Douglas Schuler described Community Memory as 'a virtual People's Park' in his 1994 article, "Community Networks: Building a New Participatory Medium" :

Community Memory - A Virtual People's Park

Community Memory of Berkeley, California, created by Efrem Lipkin, Lee Felsenstein, and Ken Colstad, was the first community network [14]. Initially started in the mid 70's as a follow up to experiments conducted in 1972 and 1973 on unmediated two-way access to a message database through public computer terminals, Community Memory was conceived as a tool to help strengthen the Berkeley community. Their brochure states that "strong, free, non-hierarchical channels of communication - whether by computer and modem, pen and ink, telephone, or face-to-face - are the front line of reclaiming and revitalizing our communities." Their commitment to serving those without ready access to information technology is demonstrated by numerous training programs and their insistence that all Community Memory terminals be in public places: terminals can be found in libraries and in laundromats but can't be reached via modem or from the Internet.

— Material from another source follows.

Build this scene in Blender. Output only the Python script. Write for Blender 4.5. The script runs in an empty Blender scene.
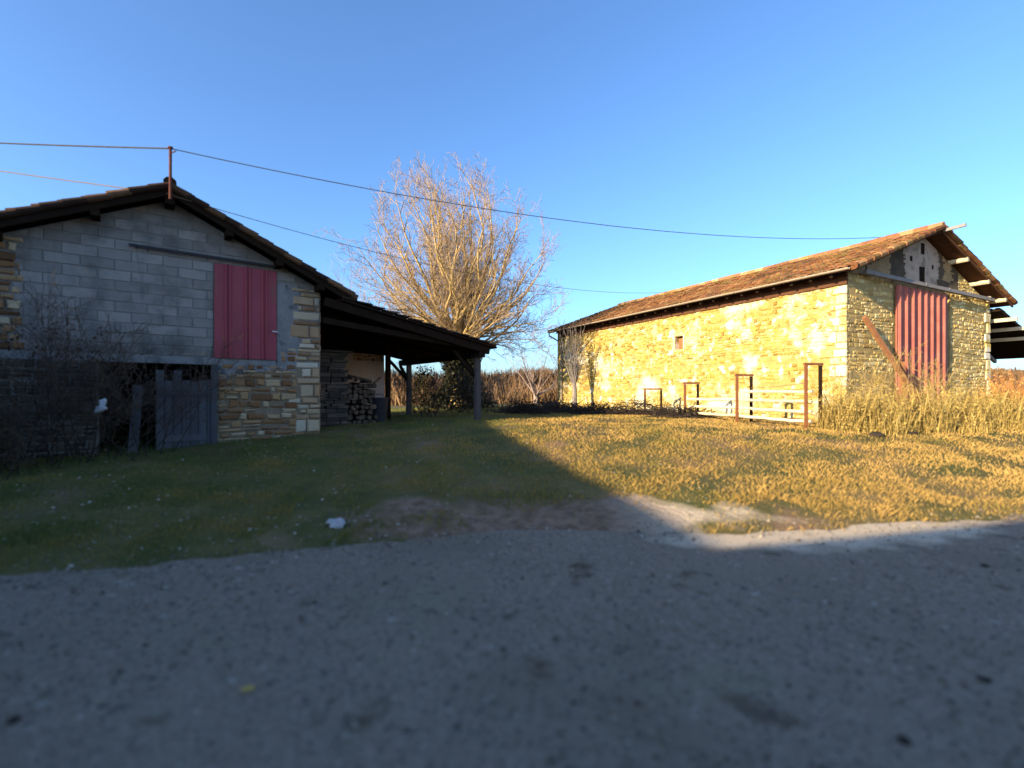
import bpy, math, random
from mathutils import Vector, Matrix, noise
R = math.radians
F, HY, CZ = 485.0, 393.0, 1.6            # focal length in pixels, horizon row, eye height
scene = bpy.context.scene
COL = scene.collection

def at(px, py, D):
    return Vector(((px-512)/F*D, D, CZ+(HY-py)/F*D))

# ------------------------------------------------------------------ materials
def mat(name, cols, scale=4.0, tint=0.0, bump=0.3, bscale=None, rough=0.9, patches=(), stretch=(1,1,1), detail=6.0,
        bdist=0.02, spec=0.12, metal=0.0):
    m = bpy.data.materials.new(name); m.use_nodes = True
    nt = m.node_tree; N = nt.nodes; L = nt.links
    b = N['Principled BSDF']
    b.inputs['Roughness'].default_value = rough
    b.inputs['Specular IOR Level'].default_value = spec
    b.inputs['Metallic'].default_value = metal
    tc = N.new('ShaderNodeTexCoord'); mp = N.new('ShaderNodeMapping'); mp.inputs['Scale'].default_value = stretch
    L.new(tc.outputs['Object'], mp.inputs['Vector'])
    nz = N.new('ShaderNodeTexNoise'); nz.inputs['Scale'].default_value = scale; nz.inputs['Detail'].default_value = detail
    nz.inputs['Roughness'].default_value = 0.65
    L.new(mp.outputs[0], nz.inputs['Vector'])
    fac = nz.outputs['Fac']
    if tint > 0:
        at_ = N.new('ShaderNodeAttribute'); at_.attribute_name = 'tint'
        mx = N.new('ShaderNodeMix'); mx.data_type = 'FLOAT'; mx.inputs[0].default_value = tint
        L.new(nz.outputs['Fac'], mx.inputs[2]); L.new(at_.outputs['Fac'], mx.inputs[3]); fac = mx.outputs[0]
    rp = N.new('ShaderNodeValToRGB'); L.new(fac, rp.inputs['Fac'])
    e = rp.color_ramp.elements
    while len(e) < len(cols): e.new(0.5)
    for k, (p, c) in enumerate(cols):
        e[k].position = p; e[k].color = (*c, 1)
    out = rp.outputs['Color']
    for k, (c, sc, lo, hi, st) in enumerate(patches):
        mp2 = N.new('ShaderNodeMapping'); mp2.inputs['Scale'].default_value = st; mp2.inputs['Location'].default_value = (k*7.3+3.1, k*3.7, k*5.1)
        L.new(tc.outputs['Object'], mp2.inputs['Vector'])
        n2 = N.new('ShaderNodeTexNoise'); n2.inputs['Scale'].default_value = sc; n2.inputs['Detail'].default_value = 5
        n2.inputs['Roughness'].default_value = 0.6
        L.new(mp2.outputs[0], n2.inputs['Vector'])
        mr = N.new('ShaderNodeMapRange'); mr.inputs['From Min'].default_value = lo; mr.inputs['From Max'].default_value = hi
        L.new(n2.outputs['Fac'], mr.inputs['Value'])
        mc = N.new('ShaderNodeMix'); mc.data_type = 'RGBA'
        L.new(mr.outputs[0], mc.inputs[0]); L.new(out, mc.inputs[6]); mc.inputs[7].default_value = (*c, 1)
        out = mc.outputs[2]
    L.new(out, b.inputs['Base Color'])
    if bump > 0:
        n3 = N.new('ShaderNodeTexNoise'); n3.inputs['Scale'].default_value = bscale or scale*5; n3.inputs['Detail'].default_value = 5
        L.new(mp.outputs[0], n3.inputs['Vector'])
        bp = N.new('ShaderNodeBump'); bp.inputs['Strength'].default_value = bump; bp.inputs['Distance'].default_value = bdist
        L.new(n3.outputs['Fac'], bp.inputs['Height']); L.new(bp.outputs[0], b.inputs['Normal'])
    return m

M = {}
M['block'] = mat('concrete_block', [(.05,(.18,.152,.13)),(.5,(.275,.236,.205)),(.95,(.39,.335,.29))], 3, tint=.4, bump=.5, bscale=45, bdist=.006,
                 patches=[((.10,.09,.08),1.1,.48,.68,(1,1,1)), ((.36,.29,.19),1.3,.62,.78,(1,1,1)), ((.13,.12,.11),1.2,.60,.80,(5,5,.5))])
M['mortar_grey'] = mat('grey_mortar', [(.2,(.17,.15,.13)),(.8,(.29,.255,.22))], 6, bump=.5, bscale=30)
M['render_grey'] = mat('grey_render', [(.2,(.15,.14,.135)),(.55,(.25,.235,.22)),(.85,(.36,.33,.30))], 3.5, bump=.7, bscale=14, patches=[((.10,.10,.10),2.6,.56,.66,(1,1,1))])
M['stone_brown'] = mat('brown_stone', [(.03,(.07,.04,.025)),(.3,(.26,.125,.055)),(.55,(.40,.23,.11)),(.8,(.50,.36,.21)),(.97,(.58,.49,.36))], 5, tint=.7, bump=.6, bscale=22)
M['mortar_brown'] = mat('brown_mortar', [(.2,(.13,.08,.045)),(.8,(.26,.19,.12))], 5, bump=.6, bscale=25)
M['mortar_tan'] = mat('tan_mortar', [(.2,(.17,.12,.075)),(.8,(.33,.25,.165))], 5, bump=.6, bscale=25)
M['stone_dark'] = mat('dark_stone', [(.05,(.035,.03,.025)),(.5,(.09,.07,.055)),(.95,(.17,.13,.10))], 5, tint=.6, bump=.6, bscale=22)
YP = [((.66,.61,.45),.75,.53,.66,(1,1,1)), ((.70,.67,.55),2.6,.56,.68,(1,1,1)), ((.30,.15,.05),.7,.60,.78,(1,1,1))]
M['stone_yellow'] = mat('ochre_stone', [(.03,(.16,.10,.025)),(.28,(.36,.24,.055)),(.55,(.52,.38,.10)),(.8,(.62,.49,.18)),(.97,(.70,.61,.38))], 5, tint=.78, bump=.6, bscale=20, patches=YP)
M['mortar_yellow'] = mat('ochre_mortar', [(.2,(.24,.16,.045)),(.8,(.42,.32,.12))], 5, bump=.6, bscale=25, patches=YP[:2])
M['stone_gable'] = mat('weathered_ochre_stone', [(.03,(.22,.14,.05)),(.3,(.42,.29,.10)),(.6,(.58,.44,.18)),(.95,(.68,.57,.32))], 5, tint=.72, bump=.6, bscale=20,
                      patches=[((.10,.085,.07),.8,.58,.72,(1,1,1))])
M['mortar_gable'] = mat('weathered_ochre_mortar', [(.2,(.27,.19,.075)),(.8,(.46,.35,.16))], 5, bump=.6, bscale=25)
M['quoin'] = mat('pale_limestone', [(.05,(.46,.36,.16)),(.4,(.60,.51,.32)),(.75,(.70,.65,.53)),(.95,(.76,.74,.68))], 3, tint=.6, bump=.5, bscale=18, patches=[((.50,.37,.11),2.2,.50,.58,(1,1,1))])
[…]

Community Memory has adopted a creative approach to funding: They offer coin-operated terminals which are free to read, but require 25 cents to post an opinion and a dollar to start a new forum.

Community Memory has pushed its principles to their logical limits. Anonymity, for example, is possible because users are not required to use their own name or register to use the system. Perhaps the most noteworthy of their convictions is that all of the information on the system is community generated. This has two important implications. The first is that no central authority of any kind establishes what information is available. The other is that information (such as Internet newsgroups) is not imported from other sites. One of their most noteworthy projects is the "Alameda County War Memorial Project" in which information on every deceased veteran in Alameda County is stored on the system. According to their newsletter, "Friends and family can share their thoughts and reminscences at the memorial screen of their friend or relative. This unique capability enables the Alameda County Veteran's Memorial to become a growing piece of community history."